╔══
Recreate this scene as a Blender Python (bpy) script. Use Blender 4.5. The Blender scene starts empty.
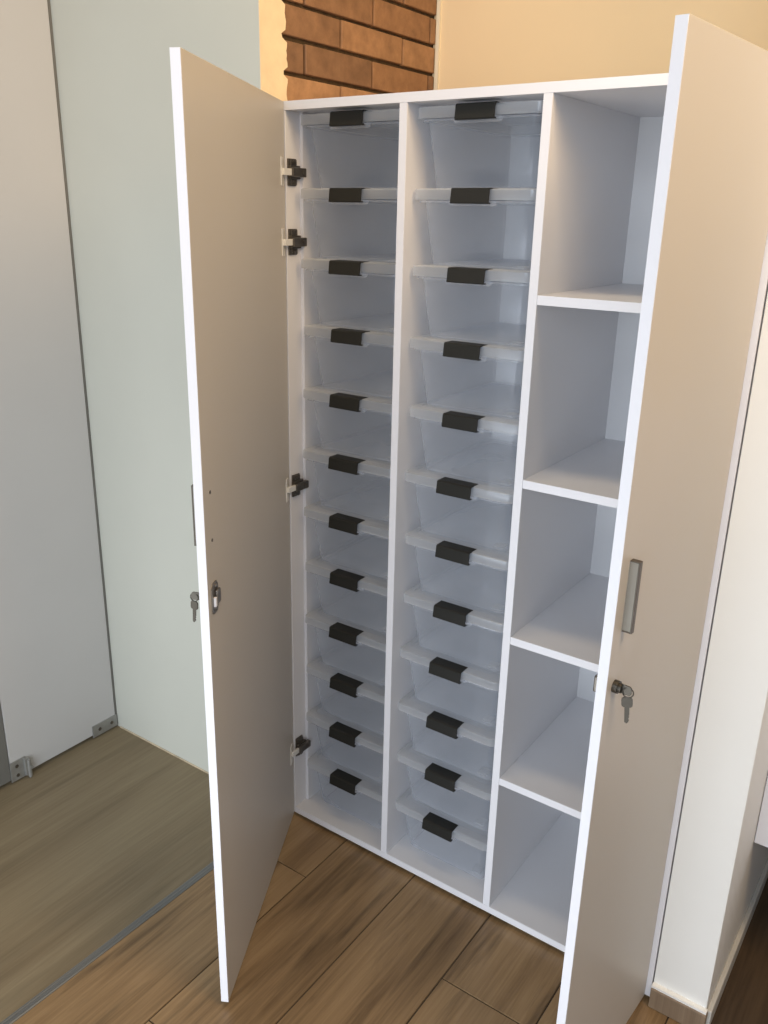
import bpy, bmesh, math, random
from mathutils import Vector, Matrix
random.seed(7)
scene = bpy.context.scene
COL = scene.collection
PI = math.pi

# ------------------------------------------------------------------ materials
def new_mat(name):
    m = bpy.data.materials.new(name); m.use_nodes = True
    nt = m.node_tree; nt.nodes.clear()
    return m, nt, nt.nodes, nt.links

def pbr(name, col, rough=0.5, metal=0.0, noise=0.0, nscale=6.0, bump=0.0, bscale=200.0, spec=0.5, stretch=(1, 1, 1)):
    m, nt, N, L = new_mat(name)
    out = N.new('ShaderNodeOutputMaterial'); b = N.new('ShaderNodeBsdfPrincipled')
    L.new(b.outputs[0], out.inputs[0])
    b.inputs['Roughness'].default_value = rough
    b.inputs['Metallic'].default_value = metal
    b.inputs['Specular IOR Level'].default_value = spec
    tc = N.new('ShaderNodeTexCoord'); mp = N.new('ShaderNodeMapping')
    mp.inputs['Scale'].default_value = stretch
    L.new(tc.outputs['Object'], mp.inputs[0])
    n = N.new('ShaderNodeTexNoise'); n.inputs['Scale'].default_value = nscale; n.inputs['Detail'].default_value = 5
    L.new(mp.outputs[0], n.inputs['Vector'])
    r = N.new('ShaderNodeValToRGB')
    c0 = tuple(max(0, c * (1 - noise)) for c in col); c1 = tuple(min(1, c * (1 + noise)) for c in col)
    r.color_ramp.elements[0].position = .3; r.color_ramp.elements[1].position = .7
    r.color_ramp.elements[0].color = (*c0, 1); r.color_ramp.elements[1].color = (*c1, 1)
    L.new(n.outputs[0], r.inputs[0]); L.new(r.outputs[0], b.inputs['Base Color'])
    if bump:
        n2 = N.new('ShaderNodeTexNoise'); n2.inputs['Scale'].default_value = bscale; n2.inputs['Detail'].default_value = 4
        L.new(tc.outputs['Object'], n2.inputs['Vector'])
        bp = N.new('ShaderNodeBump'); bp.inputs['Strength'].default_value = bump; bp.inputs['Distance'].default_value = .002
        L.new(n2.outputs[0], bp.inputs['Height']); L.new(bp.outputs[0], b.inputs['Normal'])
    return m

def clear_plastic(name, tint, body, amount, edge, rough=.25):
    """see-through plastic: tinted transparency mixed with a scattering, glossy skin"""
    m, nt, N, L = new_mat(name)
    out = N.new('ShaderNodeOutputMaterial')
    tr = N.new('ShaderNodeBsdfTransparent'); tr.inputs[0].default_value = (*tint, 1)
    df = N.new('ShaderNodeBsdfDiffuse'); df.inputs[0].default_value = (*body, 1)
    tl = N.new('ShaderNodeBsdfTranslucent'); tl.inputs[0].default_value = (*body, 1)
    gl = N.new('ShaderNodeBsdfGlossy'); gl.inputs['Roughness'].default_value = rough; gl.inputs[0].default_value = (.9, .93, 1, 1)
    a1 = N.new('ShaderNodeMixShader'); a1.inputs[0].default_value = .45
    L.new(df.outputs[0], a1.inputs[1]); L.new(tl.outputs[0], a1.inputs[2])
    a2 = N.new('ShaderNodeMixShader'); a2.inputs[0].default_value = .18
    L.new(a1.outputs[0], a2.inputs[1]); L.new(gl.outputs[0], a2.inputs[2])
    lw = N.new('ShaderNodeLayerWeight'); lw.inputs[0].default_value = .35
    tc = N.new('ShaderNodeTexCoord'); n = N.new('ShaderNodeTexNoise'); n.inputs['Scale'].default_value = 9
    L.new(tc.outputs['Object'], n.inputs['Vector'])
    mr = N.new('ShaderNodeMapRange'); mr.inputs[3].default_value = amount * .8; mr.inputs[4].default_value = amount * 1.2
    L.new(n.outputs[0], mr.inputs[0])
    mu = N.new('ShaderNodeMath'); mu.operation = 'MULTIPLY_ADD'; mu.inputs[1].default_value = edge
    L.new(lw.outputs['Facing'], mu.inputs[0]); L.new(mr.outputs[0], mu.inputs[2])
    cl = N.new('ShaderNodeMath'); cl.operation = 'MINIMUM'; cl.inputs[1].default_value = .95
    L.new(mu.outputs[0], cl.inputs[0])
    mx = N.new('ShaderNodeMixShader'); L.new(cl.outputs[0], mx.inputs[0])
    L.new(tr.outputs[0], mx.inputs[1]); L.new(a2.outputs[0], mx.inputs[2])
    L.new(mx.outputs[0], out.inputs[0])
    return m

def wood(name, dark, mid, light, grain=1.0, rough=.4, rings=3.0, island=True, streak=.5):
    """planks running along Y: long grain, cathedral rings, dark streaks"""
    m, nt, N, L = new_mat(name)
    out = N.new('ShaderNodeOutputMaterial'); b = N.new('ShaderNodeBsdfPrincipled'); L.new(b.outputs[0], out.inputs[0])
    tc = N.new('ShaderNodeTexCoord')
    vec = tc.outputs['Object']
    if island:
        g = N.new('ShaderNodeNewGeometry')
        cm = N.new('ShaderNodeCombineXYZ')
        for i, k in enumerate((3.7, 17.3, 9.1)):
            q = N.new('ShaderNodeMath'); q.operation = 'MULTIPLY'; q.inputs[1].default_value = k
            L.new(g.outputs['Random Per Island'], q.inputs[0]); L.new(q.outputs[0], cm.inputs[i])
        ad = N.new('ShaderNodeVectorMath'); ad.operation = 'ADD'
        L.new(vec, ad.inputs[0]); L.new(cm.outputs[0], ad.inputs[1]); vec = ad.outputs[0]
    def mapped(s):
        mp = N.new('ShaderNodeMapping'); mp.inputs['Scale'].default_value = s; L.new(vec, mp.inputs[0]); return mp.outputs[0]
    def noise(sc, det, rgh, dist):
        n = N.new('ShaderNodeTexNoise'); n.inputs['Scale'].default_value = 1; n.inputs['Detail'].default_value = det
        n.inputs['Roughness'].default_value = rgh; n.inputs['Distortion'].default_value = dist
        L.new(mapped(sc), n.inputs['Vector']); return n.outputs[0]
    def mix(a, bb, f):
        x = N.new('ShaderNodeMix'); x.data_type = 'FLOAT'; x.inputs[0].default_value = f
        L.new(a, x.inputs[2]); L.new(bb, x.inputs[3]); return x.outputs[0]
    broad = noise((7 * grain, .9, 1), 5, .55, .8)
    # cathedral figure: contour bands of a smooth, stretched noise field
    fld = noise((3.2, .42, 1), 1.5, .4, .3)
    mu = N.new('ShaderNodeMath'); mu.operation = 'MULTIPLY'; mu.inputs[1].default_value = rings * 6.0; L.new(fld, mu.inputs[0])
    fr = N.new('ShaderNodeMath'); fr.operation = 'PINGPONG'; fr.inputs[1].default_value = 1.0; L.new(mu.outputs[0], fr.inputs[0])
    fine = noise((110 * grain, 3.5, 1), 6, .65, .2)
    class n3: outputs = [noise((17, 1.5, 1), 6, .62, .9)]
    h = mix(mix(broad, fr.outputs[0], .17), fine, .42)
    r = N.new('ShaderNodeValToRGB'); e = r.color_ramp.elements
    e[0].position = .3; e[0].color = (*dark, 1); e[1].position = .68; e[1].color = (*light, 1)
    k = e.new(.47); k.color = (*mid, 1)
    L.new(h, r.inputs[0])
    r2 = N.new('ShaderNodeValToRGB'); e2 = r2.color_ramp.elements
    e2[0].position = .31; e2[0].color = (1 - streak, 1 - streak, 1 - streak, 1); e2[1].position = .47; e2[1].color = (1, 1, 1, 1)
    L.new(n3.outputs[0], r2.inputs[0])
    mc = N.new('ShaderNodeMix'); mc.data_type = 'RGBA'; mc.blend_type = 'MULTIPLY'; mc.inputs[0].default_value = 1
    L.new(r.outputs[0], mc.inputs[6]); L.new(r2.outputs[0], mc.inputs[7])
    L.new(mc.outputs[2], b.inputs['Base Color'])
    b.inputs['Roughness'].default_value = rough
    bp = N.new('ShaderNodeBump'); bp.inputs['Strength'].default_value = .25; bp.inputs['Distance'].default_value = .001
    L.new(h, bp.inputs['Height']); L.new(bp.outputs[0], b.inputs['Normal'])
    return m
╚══
### Aim of the task:
Reproduce the material above exactly, first line through the line that contains "return m, nt, nt.nodes, nt.links", minus the pictures.

### Right answer:
Recreate this scene as a Blender Python (bpy) script. Use Blender 4.5. The Blender scene starts empty.
import bpy, bmesh, math, random
from mathutils import Vector, Matrix
random.seed(7)
scene = bpy.context.scene
COL = scene.collection
PI = math.pi

# ------------------------------------------------------------------ materials
def new_mat(name):
    m = bpy.data.materials.new(name); m.use_nodes = True
    nt = m.node_tree; nt.nodes.clear()
    return m, nt, nt.nodes, nt.links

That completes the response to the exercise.